Film gentile,quieto e cordiale, che scatena una sana rabbia  civile - proprio per il "tono" che mantiene e per la semplicità delle riprese - affrontando  il tema sociale più bruciante del momento, cioè l'immigrazione e il mix delle culture ( qui soprattutto musica + cucina).

Mostra che l'esperienza diretta e l'empatia valgono  molto più di mille studi universitari sulla globalizzazione e all'opposto che l'insidia dell' "altro perturbante" è un pericolo micidiale sempre in agguato ( quanti neri intolleranti in questo film...) anche per chi - come gli States - pensa di aver sconfitto da tempo il razzismo.

angelo sabbadini

martedì sera

Ecco un'altra, necessaria storia che parla d'immigrazione: quella di chi ha lasciato il paese d'origine e quella interiore di chi è straniero a sé stesso. Ma la novità sta nell'approccio del regista Tom McCarthy che accantona i toni requisitori e punta a valorizzare l'umanità dei personaggi. A cominciare da quella del desolato prof. Walter Vale che scopre il valore salvifico della compassione. Bel film, ambientato in una New York autunnale e scaldato dal ritmo del djembe.

carlo caspani

mercoledì sera

Il professor Vale trova nel suo appartamento di New York, un siriano e un’africana: e qui si dimostra come, in casi del genere, invece di chiamare la polizia, è più utile dimostrarsi ospitali e imparare a suonare il tamburo africano. 

marco massara

giovedì sera

Non è mai troppo tardi per accorgersi che si sta suonando lo strumento sbagliato,  né per cambiare occhiali e vedere il mondo diverso da un arido deserto riflesso anche dal salvaschermo del computer. Piuttosto è l’America del 2007 che deve cambiare occhiali e prospettiva: il sogno americano è sempre più sbiadito come la bandiera del sottofinale (“qui è come in Siria”sbotta Mouna) e chi è ‘dentro (l’avvocato di evidenti origini mediorientali che dice di venire “da Queens”) tratta con sospetto e sopruso chi è ‘fuori’.

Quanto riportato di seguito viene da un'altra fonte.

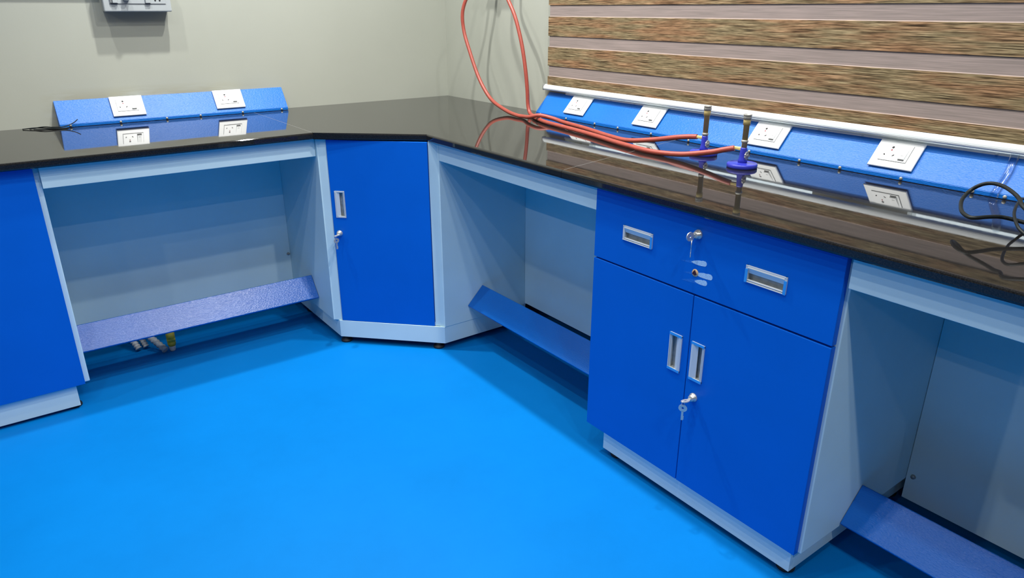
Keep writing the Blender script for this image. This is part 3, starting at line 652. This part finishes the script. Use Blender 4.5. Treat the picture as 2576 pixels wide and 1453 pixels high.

Dopo una vita da splendido mediano Richard Jenkins (lo abbiamo visto in molti  film dei Cohen e in decine di altre parti da caratterista)  ha qui la grande opportunità per una superba prestazione da protagonista,ma non rinuncia al suo stile, recitando soprattutto con la postura e un quanto mai comunicativo under-statement  .  E lascia ad uno come è stato lui l’ultima inquadratura: quella comparsa con l’impermeabile che guarda tra l’infastidito e l’incuriosito quel bianco che suona un ‘bongo’ tra tre negri nella stazione del metrò di Lafayette (!) square.  -  Waiting for Obama

giorgio brambilla

venerdì sera

L'ospite inatteso propone una critica efficace alla politica dell'immigrazione dell'America spaventata dall'11 settembre, che tratta tutti i clandestini come potenziali nemici e nega loro diritti elementari. Invita lo spettatore a gridare lo stesso sdegno di Walter (un bravissimo Richard Jenkins) di fronte al viso ottuso della guardia carceraria: se lì non è “come in Siria”, come dice sconfortata Mouna, pare che poco ci manchi . Il regista ha saputo scegliere uno stile asciutto, che nulla concede al banale sentimentalismo.  Però poteva osare di più: è troppo facile dire che non bisogna angariare i  musicisti simpatici e di talento, il cui unico gesto davvero illegale è stato commesso dalla madre! E gli altri immigrati? Quelli magari un po' ignoranti e antipatici, che fanno lavori non qualificati, hanno idee davvero diverse dalle nostre e magari trattano male la moglie?